En vez de insistir en su propuesta, Rajoy, muy seguro de sí mismo, se decantó por un análisis distanciado e irónico de la situación. La brillante intervención en LA RAZÓN hace unos días parece haberle servido de ensayo general con (casi) todo. Y es que el presidente del Gobierno decidió jugar la carta de quien pone en evidencia el trasfondo del vodevil al que llevamos asistiendo dos meses, desde que el PSOE y Ciudadanos dijeron que no iban a votar la investidura de Rajoy y Sánchez se negó incluso a escuchar una primera propuesta del ganador de las elecciones.

Muy en su papel, Mariano Rajoy recordó el fundamento del problema político que se ha planteado y el comportamiento de cada uno en torno a una situación que, como dijo él mismo, no ha cambiado desde el 20 de diciembre por la noche. En el volátil –y calamitoso, añadiría más de uno– panorama político español, donde los deseos se confunden con los hechos,

Rajoy representa una y otra vez el principio de realidad. No se lo perdonan, como es natural, y no se lo van a perdonar. La realidad es inaceptable. Y la realidad es que lo de ayer en el Congreso de los Diputados fue el primer acto, minuciosamente escenificado, de la nueva campaña electoral.

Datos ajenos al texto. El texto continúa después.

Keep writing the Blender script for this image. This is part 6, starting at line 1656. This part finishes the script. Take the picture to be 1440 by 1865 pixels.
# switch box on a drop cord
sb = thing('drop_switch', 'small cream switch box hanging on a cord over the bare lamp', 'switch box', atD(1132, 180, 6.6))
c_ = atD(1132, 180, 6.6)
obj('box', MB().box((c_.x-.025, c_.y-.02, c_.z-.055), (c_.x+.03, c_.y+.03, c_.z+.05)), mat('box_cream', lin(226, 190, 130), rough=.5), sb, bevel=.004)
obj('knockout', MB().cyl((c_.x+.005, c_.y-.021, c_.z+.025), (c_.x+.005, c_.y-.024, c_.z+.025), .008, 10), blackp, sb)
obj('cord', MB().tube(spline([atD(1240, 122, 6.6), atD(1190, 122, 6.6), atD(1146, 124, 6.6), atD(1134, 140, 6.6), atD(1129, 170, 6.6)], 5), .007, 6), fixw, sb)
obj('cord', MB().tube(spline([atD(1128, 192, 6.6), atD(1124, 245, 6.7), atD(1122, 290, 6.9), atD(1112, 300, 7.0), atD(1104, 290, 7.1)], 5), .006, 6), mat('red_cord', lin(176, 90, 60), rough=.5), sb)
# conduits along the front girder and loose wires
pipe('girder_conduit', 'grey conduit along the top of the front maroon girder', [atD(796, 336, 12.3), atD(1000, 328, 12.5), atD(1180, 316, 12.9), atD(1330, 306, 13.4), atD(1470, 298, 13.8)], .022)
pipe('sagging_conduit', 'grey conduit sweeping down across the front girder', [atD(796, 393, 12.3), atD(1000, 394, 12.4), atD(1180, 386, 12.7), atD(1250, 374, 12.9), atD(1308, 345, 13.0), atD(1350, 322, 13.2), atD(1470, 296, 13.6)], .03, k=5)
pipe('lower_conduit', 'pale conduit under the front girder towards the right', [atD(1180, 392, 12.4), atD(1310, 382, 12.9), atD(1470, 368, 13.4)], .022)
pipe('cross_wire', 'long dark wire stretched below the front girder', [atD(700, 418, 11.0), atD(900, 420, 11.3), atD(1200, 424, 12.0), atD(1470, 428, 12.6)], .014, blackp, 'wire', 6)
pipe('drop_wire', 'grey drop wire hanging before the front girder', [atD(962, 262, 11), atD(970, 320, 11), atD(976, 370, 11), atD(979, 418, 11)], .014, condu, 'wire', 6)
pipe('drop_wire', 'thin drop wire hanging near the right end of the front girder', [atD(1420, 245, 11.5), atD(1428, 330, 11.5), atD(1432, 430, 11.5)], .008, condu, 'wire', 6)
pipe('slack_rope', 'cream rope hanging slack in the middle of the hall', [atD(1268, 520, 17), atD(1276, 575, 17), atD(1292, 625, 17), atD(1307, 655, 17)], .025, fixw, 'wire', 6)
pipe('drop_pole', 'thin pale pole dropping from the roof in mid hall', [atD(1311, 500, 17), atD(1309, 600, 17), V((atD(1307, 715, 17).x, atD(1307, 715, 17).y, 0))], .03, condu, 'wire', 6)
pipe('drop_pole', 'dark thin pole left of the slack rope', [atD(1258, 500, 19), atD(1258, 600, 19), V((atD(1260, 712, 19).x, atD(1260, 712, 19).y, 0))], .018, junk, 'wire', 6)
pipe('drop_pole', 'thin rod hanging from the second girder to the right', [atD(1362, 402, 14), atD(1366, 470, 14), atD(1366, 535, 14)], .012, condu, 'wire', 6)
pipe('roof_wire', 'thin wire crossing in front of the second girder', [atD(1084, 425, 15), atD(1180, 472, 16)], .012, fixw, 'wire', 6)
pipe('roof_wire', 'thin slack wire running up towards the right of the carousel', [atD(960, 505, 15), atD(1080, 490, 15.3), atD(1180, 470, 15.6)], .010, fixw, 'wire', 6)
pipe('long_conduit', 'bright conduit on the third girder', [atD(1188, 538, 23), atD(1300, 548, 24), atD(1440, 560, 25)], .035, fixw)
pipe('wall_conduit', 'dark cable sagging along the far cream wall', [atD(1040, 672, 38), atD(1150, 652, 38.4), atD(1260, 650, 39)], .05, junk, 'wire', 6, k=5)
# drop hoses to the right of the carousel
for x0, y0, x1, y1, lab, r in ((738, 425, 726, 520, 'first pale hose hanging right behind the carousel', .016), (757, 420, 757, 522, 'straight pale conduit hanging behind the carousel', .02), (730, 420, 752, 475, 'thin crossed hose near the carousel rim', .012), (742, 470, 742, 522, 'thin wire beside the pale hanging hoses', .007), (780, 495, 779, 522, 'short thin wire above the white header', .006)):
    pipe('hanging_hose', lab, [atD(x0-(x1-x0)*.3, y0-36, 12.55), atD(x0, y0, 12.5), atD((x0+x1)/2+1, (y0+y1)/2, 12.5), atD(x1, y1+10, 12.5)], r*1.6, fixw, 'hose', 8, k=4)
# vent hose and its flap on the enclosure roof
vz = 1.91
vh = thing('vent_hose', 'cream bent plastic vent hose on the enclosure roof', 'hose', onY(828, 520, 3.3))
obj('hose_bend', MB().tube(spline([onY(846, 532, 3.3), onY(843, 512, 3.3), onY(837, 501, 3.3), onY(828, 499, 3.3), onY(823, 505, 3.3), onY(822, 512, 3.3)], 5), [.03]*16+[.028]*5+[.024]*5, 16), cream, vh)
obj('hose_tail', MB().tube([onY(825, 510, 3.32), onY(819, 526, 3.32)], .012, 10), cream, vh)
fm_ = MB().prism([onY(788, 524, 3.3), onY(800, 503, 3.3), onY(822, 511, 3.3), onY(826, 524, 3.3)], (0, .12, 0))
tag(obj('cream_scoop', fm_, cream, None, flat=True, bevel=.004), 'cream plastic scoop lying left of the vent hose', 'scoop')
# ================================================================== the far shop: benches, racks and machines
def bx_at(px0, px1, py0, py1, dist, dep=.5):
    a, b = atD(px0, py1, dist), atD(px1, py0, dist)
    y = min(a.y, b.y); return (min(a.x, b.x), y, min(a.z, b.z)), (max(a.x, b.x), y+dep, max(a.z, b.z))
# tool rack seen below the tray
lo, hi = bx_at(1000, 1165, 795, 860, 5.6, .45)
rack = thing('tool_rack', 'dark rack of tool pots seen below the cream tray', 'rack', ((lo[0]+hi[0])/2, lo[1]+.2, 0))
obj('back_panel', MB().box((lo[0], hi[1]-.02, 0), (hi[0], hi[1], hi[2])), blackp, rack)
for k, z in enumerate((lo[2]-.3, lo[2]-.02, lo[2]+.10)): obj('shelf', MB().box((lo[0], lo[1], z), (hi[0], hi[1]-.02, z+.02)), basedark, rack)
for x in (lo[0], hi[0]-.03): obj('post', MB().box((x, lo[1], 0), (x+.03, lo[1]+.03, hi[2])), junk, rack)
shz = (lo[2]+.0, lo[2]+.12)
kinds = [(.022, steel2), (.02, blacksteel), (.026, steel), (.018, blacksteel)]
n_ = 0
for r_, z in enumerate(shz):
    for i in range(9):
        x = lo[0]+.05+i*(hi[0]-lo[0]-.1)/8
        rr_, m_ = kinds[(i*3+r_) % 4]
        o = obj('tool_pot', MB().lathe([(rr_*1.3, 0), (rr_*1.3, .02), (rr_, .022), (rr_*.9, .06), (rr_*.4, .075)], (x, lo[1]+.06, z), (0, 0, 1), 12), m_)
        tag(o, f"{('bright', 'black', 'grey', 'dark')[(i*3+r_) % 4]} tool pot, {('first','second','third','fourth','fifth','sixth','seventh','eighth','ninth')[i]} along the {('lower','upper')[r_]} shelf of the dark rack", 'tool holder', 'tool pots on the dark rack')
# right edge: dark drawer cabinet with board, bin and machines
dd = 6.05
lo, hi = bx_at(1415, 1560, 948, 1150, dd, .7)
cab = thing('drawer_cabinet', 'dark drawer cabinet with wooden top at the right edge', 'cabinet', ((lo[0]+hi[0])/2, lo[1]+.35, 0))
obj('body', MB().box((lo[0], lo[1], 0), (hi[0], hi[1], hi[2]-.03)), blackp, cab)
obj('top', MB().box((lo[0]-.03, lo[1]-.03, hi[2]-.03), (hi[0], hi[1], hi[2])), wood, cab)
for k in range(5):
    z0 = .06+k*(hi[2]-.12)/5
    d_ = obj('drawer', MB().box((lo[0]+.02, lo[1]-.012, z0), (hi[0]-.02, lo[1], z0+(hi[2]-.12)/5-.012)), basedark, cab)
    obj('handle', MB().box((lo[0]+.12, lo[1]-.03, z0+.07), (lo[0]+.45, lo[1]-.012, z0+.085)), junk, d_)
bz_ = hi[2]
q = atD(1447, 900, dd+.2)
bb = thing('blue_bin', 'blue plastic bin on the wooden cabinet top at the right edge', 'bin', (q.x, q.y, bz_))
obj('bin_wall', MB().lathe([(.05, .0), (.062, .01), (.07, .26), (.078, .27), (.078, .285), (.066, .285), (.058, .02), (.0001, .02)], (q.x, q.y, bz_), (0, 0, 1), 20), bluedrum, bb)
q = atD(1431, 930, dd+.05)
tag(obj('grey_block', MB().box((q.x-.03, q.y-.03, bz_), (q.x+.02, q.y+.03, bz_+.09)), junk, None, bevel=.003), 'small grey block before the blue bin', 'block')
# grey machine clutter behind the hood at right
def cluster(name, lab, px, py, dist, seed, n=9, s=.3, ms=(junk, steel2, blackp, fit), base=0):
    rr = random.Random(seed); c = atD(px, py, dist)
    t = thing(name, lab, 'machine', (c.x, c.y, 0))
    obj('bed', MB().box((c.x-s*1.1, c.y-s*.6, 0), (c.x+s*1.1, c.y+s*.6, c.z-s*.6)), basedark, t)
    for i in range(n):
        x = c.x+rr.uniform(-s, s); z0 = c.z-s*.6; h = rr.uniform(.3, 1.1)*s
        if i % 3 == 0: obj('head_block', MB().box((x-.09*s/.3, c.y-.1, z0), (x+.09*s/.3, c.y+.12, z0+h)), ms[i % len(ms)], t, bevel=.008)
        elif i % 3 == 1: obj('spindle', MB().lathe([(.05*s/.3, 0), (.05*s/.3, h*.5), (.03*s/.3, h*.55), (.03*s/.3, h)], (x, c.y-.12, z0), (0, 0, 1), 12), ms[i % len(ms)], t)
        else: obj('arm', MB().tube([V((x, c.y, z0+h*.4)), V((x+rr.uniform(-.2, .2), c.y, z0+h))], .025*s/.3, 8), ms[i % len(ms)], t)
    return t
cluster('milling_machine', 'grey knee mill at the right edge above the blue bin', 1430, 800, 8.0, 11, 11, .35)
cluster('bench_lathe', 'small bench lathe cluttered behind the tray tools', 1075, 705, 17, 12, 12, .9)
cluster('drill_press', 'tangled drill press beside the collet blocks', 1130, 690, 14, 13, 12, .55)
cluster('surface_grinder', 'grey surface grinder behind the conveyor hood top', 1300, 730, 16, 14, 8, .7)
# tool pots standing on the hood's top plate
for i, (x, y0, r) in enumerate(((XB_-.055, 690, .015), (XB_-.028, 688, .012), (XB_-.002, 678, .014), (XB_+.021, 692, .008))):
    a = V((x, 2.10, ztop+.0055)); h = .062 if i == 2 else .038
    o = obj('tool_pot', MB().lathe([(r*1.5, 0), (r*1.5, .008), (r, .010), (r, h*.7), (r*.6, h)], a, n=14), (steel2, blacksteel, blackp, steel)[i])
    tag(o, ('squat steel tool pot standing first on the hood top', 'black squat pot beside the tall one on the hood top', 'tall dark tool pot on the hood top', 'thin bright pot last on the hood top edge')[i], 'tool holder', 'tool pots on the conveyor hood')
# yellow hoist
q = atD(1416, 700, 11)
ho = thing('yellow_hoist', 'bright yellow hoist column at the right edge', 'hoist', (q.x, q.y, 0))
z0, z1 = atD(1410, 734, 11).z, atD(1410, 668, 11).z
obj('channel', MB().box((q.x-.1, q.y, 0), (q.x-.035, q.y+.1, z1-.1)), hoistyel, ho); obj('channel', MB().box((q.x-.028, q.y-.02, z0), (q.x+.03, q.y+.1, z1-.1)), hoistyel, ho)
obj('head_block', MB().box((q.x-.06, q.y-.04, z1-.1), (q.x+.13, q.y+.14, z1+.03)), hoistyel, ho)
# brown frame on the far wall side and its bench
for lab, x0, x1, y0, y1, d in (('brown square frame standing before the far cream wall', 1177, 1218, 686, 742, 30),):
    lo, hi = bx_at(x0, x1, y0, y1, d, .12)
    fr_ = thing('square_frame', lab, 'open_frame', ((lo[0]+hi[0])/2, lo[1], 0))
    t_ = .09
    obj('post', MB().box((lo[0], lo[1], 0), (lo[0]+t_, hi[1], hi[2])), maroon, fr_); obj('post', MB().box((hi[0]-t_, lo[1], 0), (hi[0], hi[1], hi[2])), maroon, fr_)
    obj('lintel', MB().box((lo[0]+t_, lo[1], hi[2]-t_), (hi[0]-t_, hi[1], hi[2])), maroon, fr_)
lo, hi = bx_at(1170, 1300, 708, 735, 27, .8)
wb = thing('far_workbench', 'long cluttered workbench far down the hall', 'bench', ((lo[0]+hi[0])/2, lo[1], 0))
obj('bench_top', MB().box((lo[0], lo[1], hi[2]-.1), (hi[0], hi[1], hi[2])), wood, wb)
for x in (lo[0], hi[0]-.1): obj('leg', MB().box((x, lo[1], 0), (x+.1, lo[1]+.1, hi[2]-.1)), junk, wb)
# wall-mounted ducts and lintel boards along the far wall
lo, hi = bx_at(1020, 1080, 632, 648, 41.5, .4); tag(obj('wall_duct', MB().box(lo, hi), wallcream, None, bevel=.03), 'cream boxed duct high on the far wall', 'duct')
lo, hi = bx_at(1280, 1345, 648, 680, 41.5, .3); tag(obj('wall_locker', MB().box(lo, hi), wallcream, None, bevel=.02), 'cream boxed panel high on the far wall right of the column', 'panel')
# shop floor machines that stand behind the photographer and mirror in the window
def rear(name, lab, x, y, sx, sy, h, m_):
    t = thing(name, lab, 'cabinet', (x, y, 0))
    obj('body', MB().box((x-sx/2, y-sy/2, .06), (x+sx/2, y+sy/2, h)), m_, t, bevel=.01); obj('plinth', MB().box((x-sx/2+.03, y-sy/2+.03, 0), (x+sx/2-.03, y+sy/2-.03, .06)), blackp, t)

Mariano Rajoy lo sabe, y eso aumenta aún más la distancia con respecto a sus (no) interlocutores. De ahí la ironía que rezuman sus palabras. Pone a los demás ante una responsabilidad que no quieren asumir, y al hacerlo con tanta frialdad, y sin necesidad de subir la voz, saca partido de algo que en principio está en su contra: la diferencia de edad. En un escenario en el que los demás protagonistas juegan al adanismo regeneracionista, a la buena conciencia virginal y al juvenilismo irresponsable, Rajoy les devuelve la imagen que se tiene de ellos en una sociedad que lleva muchos años esforzándose por criar a señoritos como los que ayer hablaron en el Congreso. Tampoco esto, como se comprenderá, es fácil de perdonar.

Eso no significa que Rajoy, que representa a muchos millones de personas y está en condiciones de representar a algunos más, se deba acomodar a un papel que, aun sentándole muy bien, no le va a proporcionar más apoyos. Hay en el discurso y en la actitud de Rajoy una complacencia que –además– probablemente no corresponde al fondo de su propia convicción, ni a su carácter ni a su experiencia. El reformismo, del que Rajoy y el Partido Popular se reclaman con razón, exige presentar propuestas, explicar lo que se quiere hacer y también adoptar una posición más clara, menos reticente ante los adversarios. Las últimas elecciones han dejado claro que no todo se puede dejar al sobreentendido y al supuesto sentido común de la gente. También el principio de realidad, que siempre es relevante, puede llegar a pecar de narcisismo.